For those who are interested in it, the proof goes in three steps, assuming for contradiction that no such path exists. Just as a sketch:

(1) Label one side of the grid boundary with 1, the neighboring side with 2, the other two sides with 3. Inside the grid, label the vertices with 1, 2, 3 depending on the boundary with which they connect.
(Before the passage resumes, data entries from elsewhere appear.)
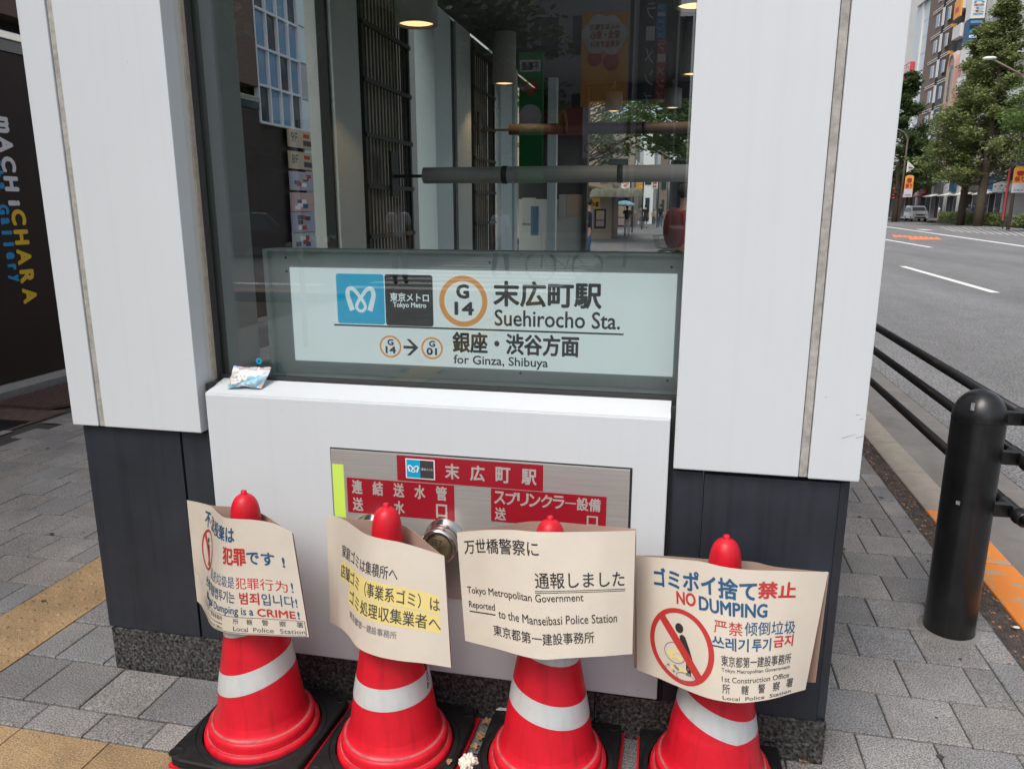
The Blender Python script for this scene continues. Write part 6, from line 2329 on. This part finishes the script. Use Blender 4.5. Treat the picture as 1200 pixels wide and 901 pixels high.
# orange community banner on its lamp post
a, c = rf(682, 16, 20), rf(734, 124, 20)
t = world_empty('community_banner', ((a.x + c.x) / 2, a.y, c.z), 'large orange banner with a pale cloud of red characters, mirrored in the upper window', 'banner')
bx('cloth', M['banner_o'], t, a.x, c.x, a.y - .04, a.y, c.z, a.z)
b = MB()
cc = rf(708, 41, 20)
for dx, dz, r_ in ((0, 0, .36), (-.3, .02, .26), (.3, .0, .27), (-.14, .22, .25), (.16, .2, .24), (-.2, -.2, .25), (.2, -.22, .25)):
    b.lathe([(r_, a.y + .002), (r_, a.y + .008 + r_ * .01), (.001, a.y + .009 + r_ * .01)], 24, (cc.x + dx, 0, cc.z + dz), 'y')
b.build('pale_cloud', M['board_w'], t)
for txt, y0, y1 in (('みんなで協力', 29, 34), ('安全・安心', 37, 45), ('元気なアキバ', 49, 55)): mtext(t, 'red_print', txt, 692, y0, 726, y1, 19.98, .02)
b = MB()
for px, py, r_ in ((716, 73, .2), (697, 69, .18)):
    q0 = rf(px, py, 20)
    b.lathe([(r_, a.y + .002), (r_, a.y + .01), (.001, a.y + .012)], 24, (q0.x, 0, q0.z), 'y')
b.build('round_badges', M['board_r'], t, 'stuff')
q0, q1 = rf(683, 126, 20), rf(730, 185, 20)
bx('lower_notice', M['banner_w'], t, q0.x, q1.x, a.y - .03, a.y, q1.z, q0.z)
b = MB()
for px in (690, 706, 719):
    q0 = rf(px, 174, 20)
    b.lathe([(.13, a.y + .004), (.13, a.y + .01), (.10, a.y + .01), (.10, a.y + .004)], 20, (q0.x, 0, q0.z), 'y')
b.build('ban_rings', M['red_print'], t, 'stuff')
bx('pole', M['dark_steel'], t, c.x + .03, c.x + .12, a.y - .08, a.y, 0, a.z + 1)
# no-parking sign
q = rf(336, 68, 7.6)
t = world_empty('no_parking_sign', (q.x, q.y, 0), 'round red and blue no parking sign on a post, mirrored at the window upper left', 'road sign')
for nm, r_, d, m in (('rim', .30, .004, 'red_print'), ('disc', .225, .008, 'blue_print')):
    b = MB(); b.lathe([(r_, q.y), (r_, q.y + d), (.001, q.y + d + .001)], 36, (q.x, 0, q.z), 'y'); b.build(nm, M[m], t)
b = MB(); b.prism([(q.x - .17, q.z + .13), (q.x - .13, q.z + .17), (q.x + .17, q.z - .13), (q.x + .13, q.z - .17)], 'y', q.y + .009, q.y + .012); b.build('bar', M['red_print'], t)
bx('lower_plate', M['board_w'], t, q.x - .2, q.x + .2, q.y, q.y + .005, q.z - .60, q.z - .38)
b = MB(); b.tube([(q.x, q.y - .03, 0), (q.x, q.y - .03, q.z + .35)], .03, 8); b.build('pole', M['col_grey'], t)
# people and bicycle on this side of the crossing
q = rf(468, 300, 14.5)
person((q.x, q.y, 0), R(170), 'person in a white shirt and dark trousers mirrored in front of the first louvre screen', 1.68, 'white_cloth', 'grey_cloth', .05, group='people behind the viewer')
q = rf(586, 300, 18)
person((q.x, q.y, RZ + .01), R(200), 'person in a pale blue shirt on the crossing mirrored beside the second louvre screen', 1.72, 'banner_w', 'blue_cloth', .16, group='people behind the viewer')
q = rf(661, 300, 17)
bicycle((q.x, q.y, RZ), R(80), 'black bicycle mirrored above the station name', False)
q = rf(310, 280, 24)
vehicle((q.x, q.y, RZ), R(90), 'dark car on the side street, mirrored at the left of the window', 'carblack', 4.5, 1.75, 1.5, False)
for px, Yv, s, lab in ((300, 30, 21, 'dark street tree mirrored at the left of the window'), (430, 31, 22, 'dark street tree mirrored behind the first louvre screen'), (545, 31, 23, 'dark street tree mirrored between the two louvre screens')):
    q = rf(px, 200, Yv)
    tree('street_tree', (q.x, q.y, 0), 10.5, 4.2, 2.8, lab, 'leaf_dark', 7000, .34, .22, conical=False, seed=s)

for o in list(bpy.data.objects):
    if '_w' in o: del o['_w']
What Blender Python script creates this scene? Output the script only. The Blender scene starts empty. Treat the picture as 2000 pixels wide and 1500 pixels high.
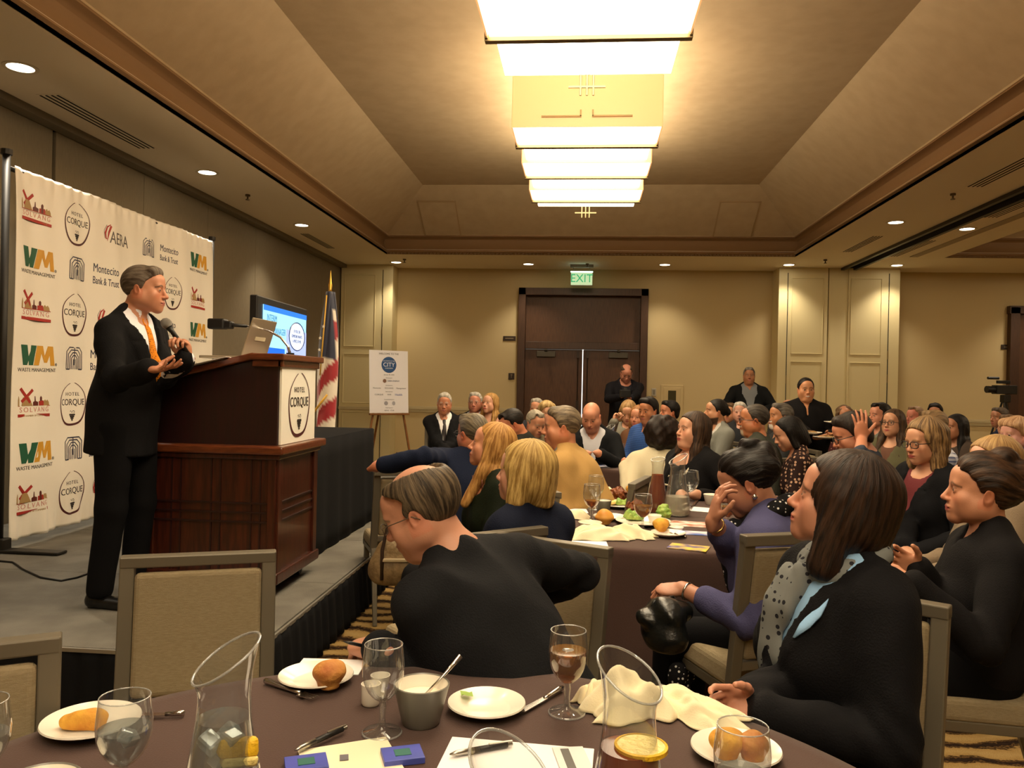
import bpy, math, random
import numpy as np
from mathutils import Vector, Matrix
random.seed(7)
R = math.radians
SC = bpy.context.scene
COL = SC.collection

# ------------------------------------------------------------ camera, world, exposure
CAM_F, CAM_H = 1560.0, 1.47
def cam_axes(yaw=R(5.12), pitch=R(-.1), roll=R(1.2)):
    cy, sy, cp, sp = math.cos(yaw), math.sin(yaw), math.cos(pitch), math.sin(pitch)
    fw = Vector((-sy*cp, cy*cp, sp)); r = Vector((cy, sy, 0)); u = r.cross(fw)
    cr, sr = math.cos(roll), math.sin(roll)
    return cr*r + sr*u, cr*u - sr*r, fw
CR_, CU_, CF_ = cam_axes()
CO_ = Vector((0, 0, CAM_H))
cam_d = bpy.data.cameras.new('camera'); cam = bpy.data.objects.new('camera', cam_d); COL.objects.link(cam)
cam_d.sensor_width = 36.0; cam_d.lens = CAM_F/2000*36.0; cam_d.clip_start = .05; cam_d.clip_end = 100
cam.matrix_world = Matrix(((CR_.x, CU_.x, -CF_.x, CO_.x), (CR_.y, CU_.y, -CF_.y, CO_.y), (CR_.z, CU_.z, -CF_.z, CO_.z), (0, 0, 0, 1)))
SC.camera = cam
SC.view_settings.view_transform = 'Standard'; SC.view_settings.look = 'None'
SC.view_settings.exposure = 0.75; SC.view_settings.gamma = 1.0; SC.view_settings.use_curve_mapping = False
SC.cycles.max_bounces = 7; SC.cycles.diffuse_bounces = 3; SC.cycles.glossy_bounces = 3
SC.cycles.transparent_max_bounces = 16; SC.cycles.transmission_bounces = 4
SC.cycles.caustics_reflective = False; SC.cycles.caustics_refractive = False
SC.cycles.sample_clamp_indirect = 4.0
wd = bpy.data.worlds.new('world'); SC.world = wd; wd.use_nodes = True
wd.node_tree.nodes['Background'].inputs[0].default_value = (1.0, .86, .68, 1)
wd.node_tree.nodes['Background'].inputs[1].default_value = 0.1

def ray(px, py): return CF_ + CR_*((px-1000)/CAM_F) - CU_*((py-750)/CAM_F)
def atd(px, py, d): return CO_ + ray(px, py)*d                 # a point seen in the photograph, at its distance
def onz(px, py, z):
    r = ray(px, py); return CO_ + r*((z-CAM_H)/r.z)
def onx(px, py, x):
    r = ray(px, py); return CO_ + r*(x/r.x)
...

In case of a tie, give priority to the lower number (this is critical for the proof and "drives" the location of the Sperner triangle).

Apply the Lemma of Sperner for the first time to conclude there must be a path from one side A to the neighboring side B.

(2) Change the labeling of the grid boundary: extend the 2-labeling to "destroy" the first Sperner triangle and such that a new one is created at the opposite side of A.

(3) Change the labeling of the grid boundary again: extend the 1-labeling to "destroy" the Sperner triangle from step (2) and create a new one next to it, that finally connects opposite sides of the grid along diagonals, which contradicts the assumption.

Answer 2

this will be merely an idea of a proof (so it is not very organized) and i'm posting it as an answer only because it is too long for a comment.

First assume that there are two corners of the grid such that their inner diagonal is the same (I mean that their diagonals point in the same direction, i.e. \and\ or /and/) and also such that there is a another corner of the grid with different diagonal direction (think how to fix it if this is not the case). we assign the first two corners the colors: R and B, and the third corner with color G. now for any square which is in the same row or column with a corner colored x and a corner colored y (where x and y are different colors among R,B,G and the corresponding squares have different diagonals) we may color the square by x or y depending on it's diagonal (for example if it has the same diagonal as the square colored x we color it x as well). after doing this process we have ended up coloring 2n-1 squares (that is a part of the "frame" of the grid). so by coloring the 3 corners of the (n-1)x(n-1) uncolored grid, we may continue in the same way until all of the n x n grid is colored by {R,B,G}.

Now we may take a triangle and assign to its corners, the corners of our grid colored by {R,G,B} and then add points corresponding to squares (a point that is corresponding to a square between the corner colored R and the corner colored G will be placed on the edge who's endpoints are colored R and G). you may now try and think how we will define a triangulation, such that by sperner's lemma there is a 3-colored triangle which corresponds to a 3 adjacent squares in the grid with different pointing diagonals.

then we may delete the 2 rows and 2 columns of this three squares and (think why) it is enough to find such a path in the smaller (n-2)x(n-2) grid. Now we may use inductive argument to prove the statement.